Birinci kuşağın büyük mücadelelerinin olduğuna değinen İşler, şunları kaydetti:
“Çünkü düşünün ki nereden baksanız orada 300-400 yıldır yaşıyorlardı bu insanlar. Ondan sonra ikinci kuşaklar yani babam en azından okuyabiliyor, bir kentte bulunuyor, lise bitiriyor, sonra gidiyor, Gazi Eğitim Enstitüsünü bitiriyor, öğretmen oluyor. Onlar artık yepyeni bir hayat kuruyorlar. Onlar da bu işin çok fazla farkında. Şimdi o tarihte kimse kalkıp da ‘sözlü tarihi yapayım, bizim babamız neler yaşadı’ diye anlatmıyor. Birinci kuşak tutunmaya çalıştı. İkinci kuşak mücadele etti, yaşamı kurtardı. Üçüncü kuşak bizlere de bunun hikayesi kaldı.”
“Orada tutunmak için mücadele etmişler”
Bursa Lozan Mübadeleleri Kültür ve Dayanışma Derneği Başkanı Ali Korkut da üçüncü kuşaktan mübadil torunu olduğunu ifade etti.
Söz konusu dönemde ailesinin zorlu gemi yolculuğu geçirdiğini anlatan Korkut, “Bir amcam vardı, birinci kuşaktan mübadil, iki yıl önce vefat etti. O Selanik’te limanda yaklaşık bir ay beklediklerini, orada tabii hastalıklar, salgınların olduğunu ve insanların öldüğü anlatırdı. O tarihteki eski gemilerle, yük gemileriyle yolculuklar yapmışlar. Gemi fırtınaya tutulunca dua edenler, salavat getirenler olmuş. Hepsi artık ölüyoruz diye korkmaya başlamışlar. Buraya geldiklerinde de Yunanlardan kalan, evlere yerleştirmişler. Orada tutunmak için mücadeleler etmişler.” ifadelerini kullandı.
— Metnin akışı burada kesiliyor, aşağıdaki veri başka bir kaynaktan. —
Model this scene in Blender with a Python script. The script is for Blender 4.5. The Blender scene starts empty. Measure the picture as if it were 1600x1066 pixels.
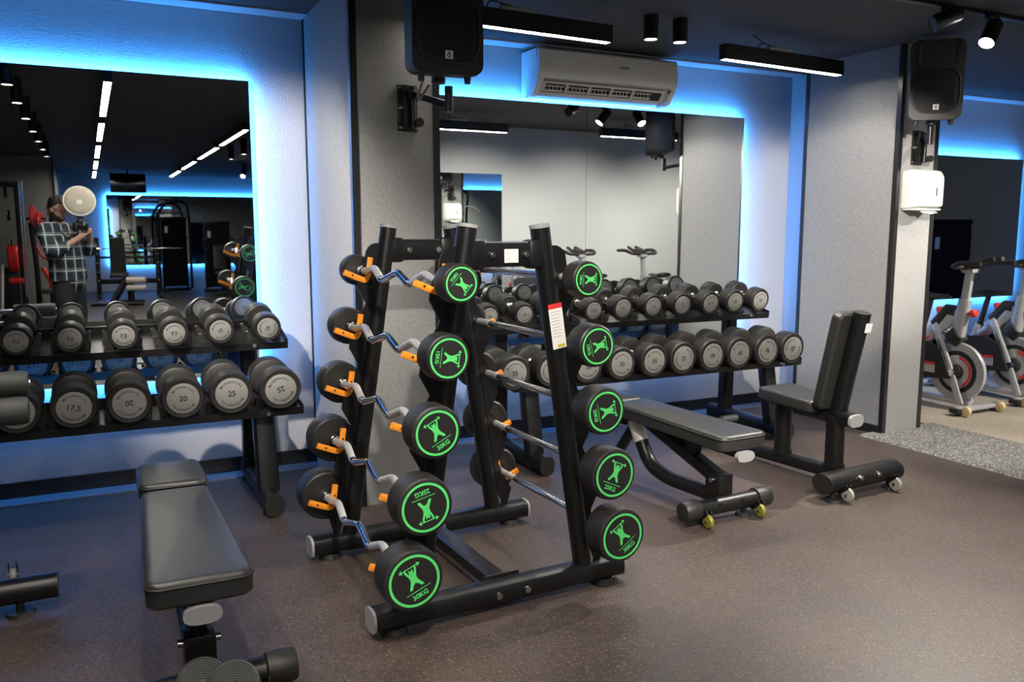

Korkut, doğdukları toprakları ziyaret etmelerine izin verilmeyen birinci kuşak mübadillerin memleket hasretiyle dünyadan göçüp gittiğine değindi.
Mübadillerin torunlarının, atalarının vasiyeti olarak o toprakları ziyaret ettiğini aktaran Korkut, sözlerini şöyle tamamladı:
“Oradaki halklarla kaynaştık. Buradan göç edenler de aynı acıları yaşamışlar. Sadece bizimkiler değil. Dernek olarak işte bu çalışmalarımızı yapıyoruz. Güzel ilişkilerimiz var. Çok sıcak, samimi dostluklarımız var. Onlar bize geliyorlar. Biz gidiyoruz. Kültürel çalışmalar yapıyoruz. Dedelerimizden, ninelerimizden gelen kültürü burada yaşatmaya çalışıyoruz. Bulgaristan’da yaşananları gözümüzün önüne getirirsek Lozan Antlaşması’nın olmadığında neler olacağını buradan görebiliyoruz. Orada kalsalardı şu anda Avrupa’da yaşayan azınlıkların yaşadığı sıkıntıları onlar da çekeceklerdi. Belki onlar o tarihte göç ederek üzüldüler ama buraya gelmeleri bence çok daha doğru oldu. Mustafa Kemal Atatürk, Lozan Antlaşması’nı yaparak kendi neslini, ırkını, Müslümanları oradan buraya getirmekle çok doğru bir karar verdi diye düşünüyorum.”